Windows 10's power management settings are designed to put your system to sleep when you're not using it, conserving energy usage and extending your battery life.

You can, in fact, direct Windows to sleep on demand: Click Start, then click the Power button and click Sleep from the fly-out menu. (The Power button is directly above Start.)

You can also use a keyboard shortcut: Windows key + X, U, S.

That's all well and good, but what are you supposed to do when your system mysteriously wakes up shortly after you put it to sleep? The cause of that frustration is usually a driver or program overriding your sleep settings. To find the offender, use the Power Settings Command-Line Tool, Powercfg.exe, to produce an Energy Report.

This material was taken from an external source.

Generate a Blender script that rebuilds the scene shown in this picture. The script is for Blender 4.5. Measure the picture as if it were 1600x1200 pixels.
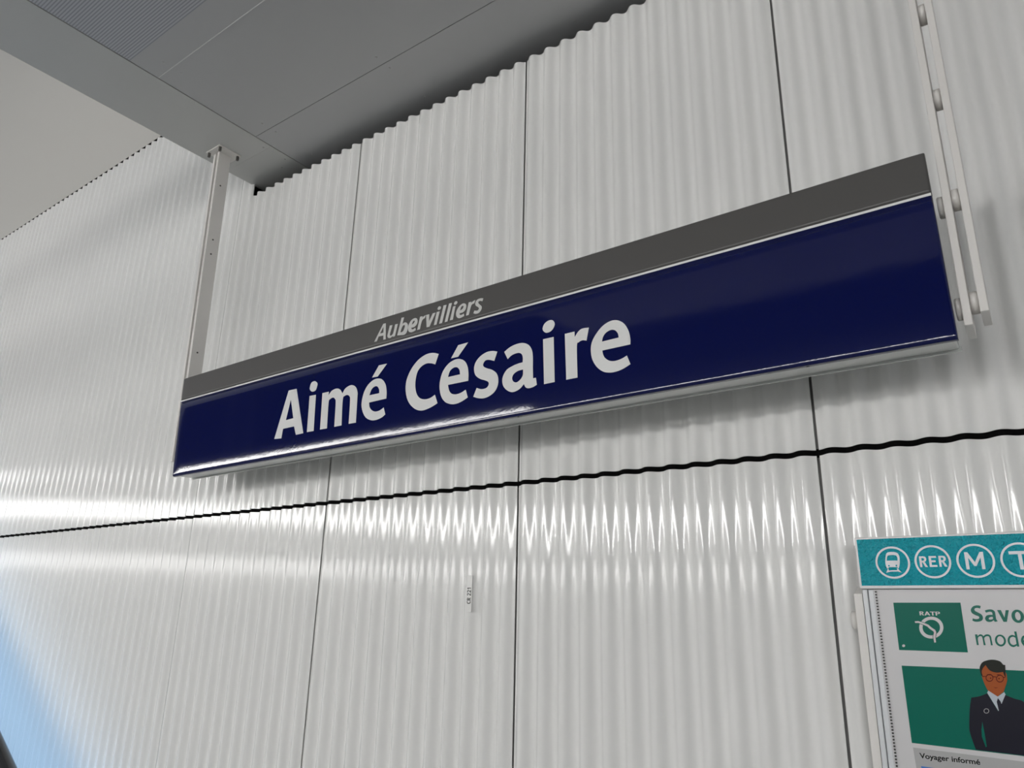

  1. Start by opening a Command Prompt session using your Administrator credentials. In the search box, type cmd.exe, then press Ctrl+Shift+Enter to force it to run as Administrator.
  2. By default, this session opens in the C:\Windows\System32 folder. To save your report in a non-system location, type cd %temp% at the command prompt and then press Enter.
  3. Type the command powercfg /energy and press Enter. It takes 60 seconds for the Power Settings tool to generate its report, and while that trace is under way you should avoid doing anything else.
  4. When the process is complete, a message tells you whether it identified any energy efficiency problems. To see the full report, type energy-report.html at the command prompt and then press Enter. If prompted, choose your preferred web browser to open the file.

When I ran this report on a desktop system that was suffering from persistent insomnia, the report (shown above) indicated that the culprit was a system service called IRMTService. A bit of searching revealed that this service is associated with the Intel Ready Mode Technology program. At that point, it was a simple matter of either uninstalling the program (and removing the associated service) or using its configuration utility to change the behavior.

Don't be alarmed if this report shows a large number of errors and warnings. Most of them represent normal behavior and shouldn't require any extra work on your part. But do pay special attention to the items in red at the top of the list that include the words "The [service/device/driver] has made a request to prevent the system from automatically entering sleep."